Welfare To Work Studies Start
AP 08/11/93 12:30
CHICAGO (AP) -- Women on public assistance told President
Clinton's welfare reform task force Wednesday that the system
is degrading and humiliating and has kept them back when
they've tried to become self-sufficient.
"No one likes being on public aid," said Roxanne Betke, a
mother of three. "The embarrassment and stigmatization affect
us all, especially our children."
Betke's poignant testimony came at the first in a series of
public hearings around the country as the president's task
force begins its work to overhaul the nation's welfare system.
Betke said that when she got on welfare, she was given a
number -- K21325.
"This number enables the system to treat me as if I don't
have feelings, children, commitments, ideas or choices," she
said.
Betke said she can't leave the system unless someone helps
her move forward, not backward.
"If I get a job, I can't afford to support my family, if I
don't get a job, we are forced to live well below the federal
poverty level," she said. "Living on welfare is not a life
goal for me."
The centerpiece of President Clinton's promise to "end
welfare as we know it" is his proposal for a two-year limit on
benefits followed by work.
His welfare reform task force was scheduled to hear from
other welfare recipients during Wednesday's hearing at
Chicago's Kennedy-King Community College.
The panel's blueprint is supposed to be finished by late
fall.
For Letitia Lehmann, who was scheduled to testify later in
the day, there is more to leaving welfare than getting a job.
She has had to take classes to qualify as a teacher's aide,
find day care and get give up a steady check for an income
that fluctuates month to month.
Lehmann, a single mother of three who has been homeless
twice, is making the climb from dependency to self-sufficiency
with the help of Project Match.
An experimental welfare-to-work program, Project Match will
be featured at Wednesday's hearing.

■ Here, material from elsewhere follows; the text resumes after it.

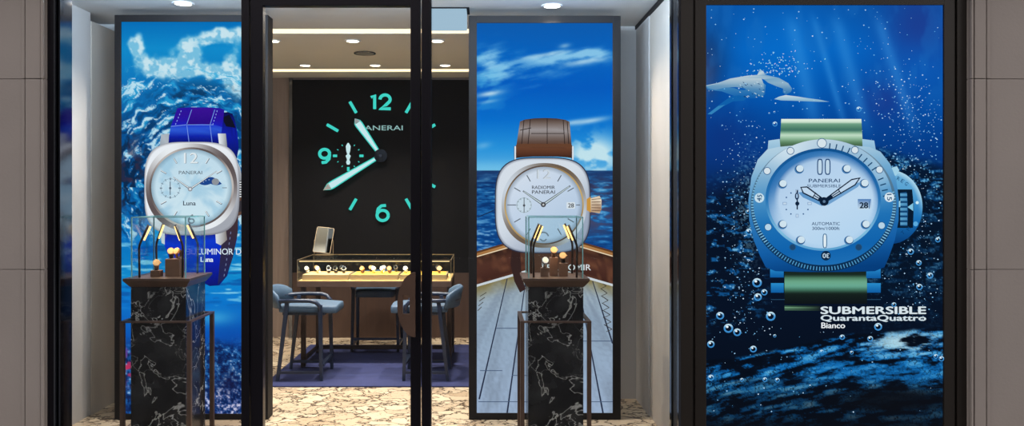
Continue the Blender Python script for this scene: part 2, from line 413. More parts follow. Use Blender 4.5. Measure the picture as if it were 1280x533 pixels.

Task force members visited
its offices across from the Cabrini Green high-rise housing
project Tuesday.
Project Match founder Toby Herr argues that the path out of
welfare and persistent poverty is a long and difficult journey
that does not end with the first job or graduation from a
training program.
Participants in her program get long-term, individual
assistance as they move from the welfare rolls into training
or work, advance to better jobs or lose their jobs and try
again.
Project Match, begun in 1985 and funded primarily by the
state welfare agency, has worked with more than 740 residents
of Cabrini Green and the surrounding community.